Research Note: Recent Books on U.S. Government Propaganda

January 4, 2010
By Kevin R. Kosar

Should government serve the people?  Or should people serve government?  Or should people serve government so that government may serve the people?  One enters this philosophical thicket whenever one speaks of government propaganda. I’ve caught word of these recent books on the topic, and hereby add them on my to-read list.

(1) James J. Kimble, Mobilizing the Home Front: War Bonds And Domestic Propaganda (College Station, TX: TAMU Press, 2006). Focuses on World War II.  For one review of the book, see J. Michael Sproule, Rhetoric and Public Affairs, vol. 11, no. 1, 2008, pp. 167-169.

(2) Alan Axelrod, Selling the Great War: The Making of American Propaganda (New York: Palgrave Macmillan, 2009). The publisher describes this book on World War I propaganda thus:

Selling the Great War is the story of maverick journalist George Creel and the epoch-making government agency he built and led using the emerging industries of mass advertising and public relations to convince isolationist America to join World War I.  Authorized by President Woodrow Wilson and created and run by Creel, the Committee on Public Information had one goal: to monopolize every medium and and avenue of communication in order to forge a nation of warriors for democracy.

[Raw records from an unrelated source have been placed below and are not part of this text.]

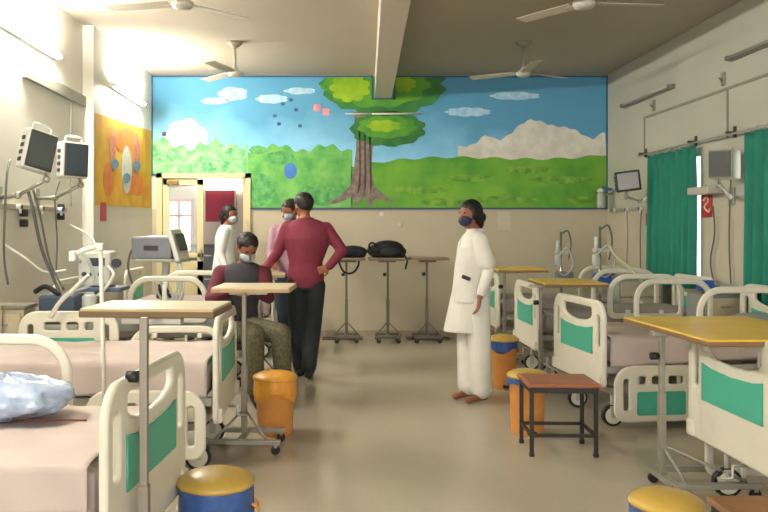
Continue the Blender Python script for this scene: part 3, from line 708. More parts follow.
def arm(mon, wall, tip):
    bpy.context.view_layer.update()
    inv = mon.matrix_world.inverted()
    s = 1 if wall[0] < 0 else -1
    md = [(a_+b_)/2+c_ for a_, b_, c_ in zip(wall, tip, (0, -.06, -.05))]
    m = MB().cyl((wall[0]+s*.02, wall[1], wall[2]), md, .016).sph(md, .026).cyl(md, tip, .014).sph(tip, .026).cyl(tip, mon.location, .012)
    bmesh.ops.transform(m.bm, matrix=inv, verts=m.bm.verts)
    a = put('wall_arm', m, STEEL, mon, local=True)
    m = MB().box((wall[0]+s*.01, wall[1], wall[2]), (.02, .1, .16), .004)
    bmesh.ops.transform(m.bm, matrix=inv, verts=m.bm.verts)
    put('wall_plate', m, STEEL, a, local=True)
p = W(41, 151, 5.45); o = monitor('tilted patient monitor, left of two on the left wall', p, R(50), R(13), .22, .28, .1, MONW, mat('screen_grey', '4e5553', .2, .05, 3), DARK)
arm(o, (XL, 5.75, 1.62), (p.x+.02, p.y+.05, p.z-.19))
p = W(76, 160, 6.2); o = monitor('patient monitor with blue screen beside the yellow poster', p, R(46), R(2), .215, .28, .11, MONW, SCR, DARK)
arm(o, (XL, 6.5, 1.64), (p.x+.02, p.y+.05, p.z-.19))
p = W(628, 181, 8.6); o = monitor('flat patient monitor with pale screen left of the far curtain', p, R(-14), R(-7), .26, .22, .04, DARK, SCRL, BLACK, handle=False)
arm(o, (XR, 8.9, 1.75), (p.x, p.y+.06, p.z-.17))
p = W(720, 164, 6.75); o = monitor('boxy grey patient monitor on the wall between the green curtains', p, R(-46), R(0), .20, .25, .2, mat('monitor_beige', 'a9a99b', .45, .04), mat('dull_screen', '3f4440', .25, .05), mat('bezel_olive', '5c5f56', .4, .05), handle=False)
arm(o, (XR, 7.05, 1.68), (p.x+.03, p.y+.08, p.z-.18))
# keyboards/shelf under boxy monitor
tag(put('monitor_shelf', MB().box2((XR-.16, 7.2, 1.71), (XR, 7.6, 1.78), .01).box2((XR-.15, 7.19, 1.73), (XR-.12, 7.2, 1.76)), mat('shelf_beige', 'b7b5a5', .5, .04)), 'pale shelf box on wall under the boxy monitor', 'shelf')
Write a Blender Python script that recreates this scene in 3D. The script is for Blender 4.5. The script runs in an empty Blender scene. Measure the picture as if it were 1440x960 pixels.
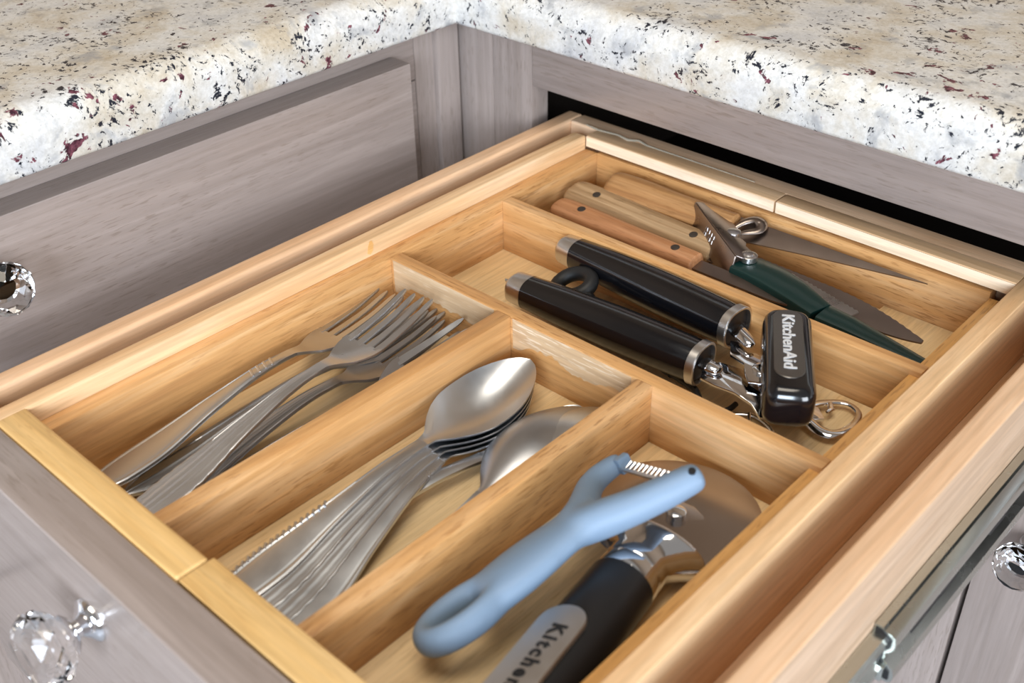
import bpy, bmesh, math, random
from mathutils import Vector, Matrix, Euler, noise

random.seed(4)
scene = bpy.context.scene
COL = scene.collection
R = math.radians
PI = math.pi

# ------------------------------------------------------------------ camera, light, exposure
cam = bpy.data.cameras.new('camera')
cam.sensor_fit = 'HORIZONTAL'
cam.sensor_width = 36
cam.lens = 1587.95 / 1440 * 36
cam.clip_start = 0.01
cam.dof.use_dof = True
cam.dof.focus_distance = 0.60
cam.dof.aperture_fstop = 10.0
cam_ob = bpy.data.objects.new('camera', cam)
cam_ob.location = (0.42162, -0.35034, 0.31164)
cam_ob.rotation_euler = (R(55.8415), R(0.8958), R(42.7065))
COL.objects.link(cam_ob)
scene.camera = cam_ob

world = bpy.data.worlds.new('room_light')
scene.world = world
world.use_nodes = True
wn = world.node_tree.nodes['Background']
wn.inputs['Color'].default_value = (1.0, 0.95, 0.90, 1)
wn.inputs['Strength'].default_value = 0.31


def area(name, loc, target, sx, sy, power, color):
    l = bpy.data.lights.new(name, 'AREA')
    l.shape = 'RECTANGLE'
    l.size, l.size_y, l.energy, l.color = sx, sy, power, color
    o = bpy.data.objects.new(name, l)
    o.location = loc
    o.rotation_euler = (Vector(target) - Vector(loc)).to_track_quat('-Z', 'Y').to_euler()
    COL.objects.link(o)
    return o


area('window_light', (1.15, -1.80, 0.62), (0.0, 0.05, 0.0), 1.0, 0.8, 62, (0.73, 0.85, 1.0))
area('side_fill_light', (2.10, -0.70, 0.42), (0.0, 0.05, 0.0), 1.0, 0.8, 36, (0.86, 0.92, 1.0))  # weak low fill added from the side for shading, not a real window
area('ceiling_light', (0.25, -0.35, 1.75), (0.1, 0.0, 0.0), 0.9, 0.9, 17, (1.0, 0.9, 0.76))

vs = scene.view_settings
vs.view_transform = 'Standard'
vs.look = 'None'
vs.exposure = 0.06
vs.gamma = 1.0
vs.use_curve_mapping = False


# ------------------------------------------------------------------ materials
def lin(h):
    c = [int(h[i:i + 2], 16) / 255 for i in (0, 2, 4)]
    return tuple(x / 12.92 if x <= 0.04045 else ((x + 0.055) / 1.055) ** 2.4 for x in c) + (1,)


class NT:
    def __init__(self, name):
        self.m = bpy.data.materials.new(name)
        self.m.use_nodes = True
        self.t = self.m.node_tree
        self.b = self.t.nodes['Principled BSDF']

    def n(self, typ, **kw):
        nd = self.t.nodes.new(typ)
        for k, v in kw.items():
            if k in nd.inputs:
                nd.inputs[k].default_value = v
            else:
                setattr(nd, k, v)
        return nd

    def l(self, a, b):
        self.t.links.new(a, b)

    def setb(self, **kw):
        for k, v in kw.items():
            self.b.inputs[k.replace('_', ' ')].default_value = v

    def ramp(self, fac, stops):
        r = self.n('ShaderNodeValToRGB')
        e = r.color_ramp.elements
        while len(e) < len(stops):
            e.new(0.5)
        for i, (p, c) in enumerate(stops):
            e[i].position = p
            e[i].color = c if len(c) == 4 else tuple(c) + (1,)
        self.l(fac, r.inputs[0])
        return r.outputs[0]

    def mix(self, fac, a, b, mode='MIX'):
        x = self.n('ShaderNodeMix', data_type='RGBA', blend_type=mode)
        for s, v in ((x.inputs[0], fac), (x.inputs[6], a), (x.inputs[7], b)):
            if hasattr(v, 'is_linked'):
                self.l(v, s)
            else:
                s.default_value = v
        return x.outputs[2]

    def coords(self, scale, rnd=True, rot=(0, 0, 0)):
        tc = self.n('ShaderNodeTexCoord')
        src = tc.outputs['Object']
        if rnd:
            oi = self.n('ShaderNodeObjectInfo')
            ad = self.n('ShaderNodeVectorMath', operation='MULTIPLY_ADD')
            self.l(oi.outputs['Random'], ad.inputs[0])
            ad.inputs[1].default_value = (3.7, 5.1, 2.9)
            self.l(src, ad.inputs[2])
            src = ad.outputs[0]
        mp = self.n('ShaderNodeMapping')
        mp.inputs['Scale'].default_value = scale
        mp.inputs['Rotation'].default_value = rot
        self.l(src, mp.inputs['Vector'])
        return mp.outputs[0]

    def noise(self, vec, scale=1.0, detail=4, rough=0.55, dist=0.0):
        x = self.n('ShaderNodeTexNoise')
        x.inputs['Scale'].default_value = scale
        x.inputs['Detail'].default_value = detail
        x.inputs['Roughness'].default_value = rough
        x.inputs['Distortion'].default_value = dist
        self.l(vec, x.inputs['Vector'])
        return x.outputs['Fac']

    def bump(self, h, strength, dist=0.001):
        b = self.n('ShaderNodeBump')
        b.inputs['Strength'].default_value = strength
        b.inputs['Distance'].default_value = dist
        self.l(h, b.inputs['Height'])
        self.l(b.outputs[0], self.b.inputs['Normal'])


def axis_scale(axis, across, along):
    return tuple(along if i == axis else across for i in range(3))


def wood(name, axis, dark, mid, light, pore='8a5a2c', pore_amt=0.55, rough=0.42, coat=0.0, figure=1.0, fine_amt=0.36):
    w = NT(name)
    broad = w.noise(w.coords(axis_scale(axis, 60 * figure, 4.0)), 1, 5, 0.6, 1.2)
    col = w.ramp(broad, [(0.28, lin(dark)), (0.5, lin(mid)), (0.72, lin(light))])
    fine = w.noise(w.coords(axis_scale(axis, 420, 16)), 1, 3, 0.6, 0.2)
    col = w.mix(fine_amt, col, w.ramp(fine, [(0.3, (0.45, 0.45, 0.45)), (0.7, (1.15, 1.15, 1.15))]), 'MULTIPLY')
    pores = w.noise(w.coords(axis_scale(axis, 900, 85)), 1, 2, 0.5)
    patch = w.noise(w.coords(axis_scale(axis, 22, 6)), 1, 2, 0.5)
    pf = w.ramp(pores, [(0.57, (0, 0, 0)), (0.66, (1, 1, 1))])
    pp = w.ramp(patch, [(0.40, (0.15, 0.15, 0.15)), (0.62, (1, 1, 1))])
    f = w.n('ShaderNodeMath', operation='MULTIPLY')
    w.l(pf, f.inputs[0]); w.l(pp, f.inputs[1])
    f2 = w.n('ShaderNodeMath', operation='MULTIPLY')
    w.l(f.outputs[0], f2.inputs[0]); f2.inputs[1].default_value = pore_amt
    col = w.mix(f2.outputs[0], col, lin(pore))
    w.l(col, w.b.inputs['Base Color'])
    w.setb(Roughness=rough, Coat_Weight=coat, Coat_Roughness=0.18)
    w.bump(fine, 0.12, 0.0004)
    return w.m


OAK = ('b98550', 'cc9a62', 'deb484')
M = {}
for ax, nm in ((0, 'x'), (1, 'y'), (2, 'z')):
    M['tray_' + nm] = wood('tray_wood_' + nm, ax, *OAK, pore_amt=0.6)
    M['drawer_' + nm] = wood('drawer_wood_' + nm, ax, 'cca076', 'd8b08a', 'e2c09e', pore='b0764a', pore_amt=0.25)
    M['grey_' + nm] = wood('grey_wash_wood_' + nm, ax, '8f8178', '988a82', 'a2948c', pore='75665a', pore_amt=0.5, fine_amt=0.22, rough=0.32, coat=0.6, figure=2.2)
M['stained_y'] = wood('stained_side_wood', 1, 'bb9a7c', 'c8a88a', 'd2b498', pore='9c7c60', pore_amt=0.3)
M['molding_y'] = wood('molding_wood_y', 1, 'cfa272', 'dcb588', 'e7c8a2', pore_amt=0.2)
M['molding_x'] = wood('molding_wood_x', 0, 'c8a074', 'd4b088', 'dfc09c', pore_amt=0.2)
M['rail_x'] = wood('front_rail_wood', 0, 'cda060', 'dab274', 'e4c088', pore_amt=0.3)
M['floor_ply'] = wood('base_plywood', 1, 'd8b888', 'e2c698', 'ead2a8', pore='a8844e', pore_amt=0.3)
M['ledge_y'] = wood('ledge_wood', 1, 'cd9550', 'd8a462', 'e0b276', pore_amt=0.5)
M['raw_x'] = wood('raw_pale_wood', 0, 'e6c8a4', 'edd4b4', 'f4e0c6', pore='c9a070', pore_amt=0.3, rough=0.7)
M['pale_x'] = wood('worn_bare_wood', 0, 'b08f6a', 'c4a580', 'd6bb98', pore='efe2cc', pore_amt=0.5, rough=0.7)
M['knife_orange'] = wood('orange_brown_handle_wood', 0, 'a06a40', 'b27c52', 'c29066', pore='6a3a18', pore_amt=0.6, figure=3, rough=0.55)
M['knife_grey'] = wood('weathered_handle_wood', 0, '8a6a44', 'a58560', 'bb9d76', pore='5a4024', pore_amt=0.7, figure=3, rough=0.65)
M['knife_brown'] = wood('brown_handle_wood', 0, '8a5c34', 'a07446', 'b28658', pore='6a4218', pore_amt=0.4, figure=3, rough=0.5)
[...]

(3) Susan A. Brewer, Why America Fights: Patriotism and Propaganda from the Philippines to Iraq (New York: Oxford University Press, 2009).  The publisher describes this history of 2oth century U.S. propaganda thus:

On the evening of September 11, 2002, with the Statue of Liberty shimmering in the background, television cameras captured President George W. Bush as he advocated war against Iraq. This carefully stage-managed performance, writes Susan A. Brewer, was the culmination of a long tradition of sophisticated wartime propaganda in America.  In Why America Fights, Brewer offers a fascinating history of how successive presidents have conducted what Donald Rumsfeld calls “perception management,” from McKinley’s war in the Philippines to Operation Iraqi Freedom.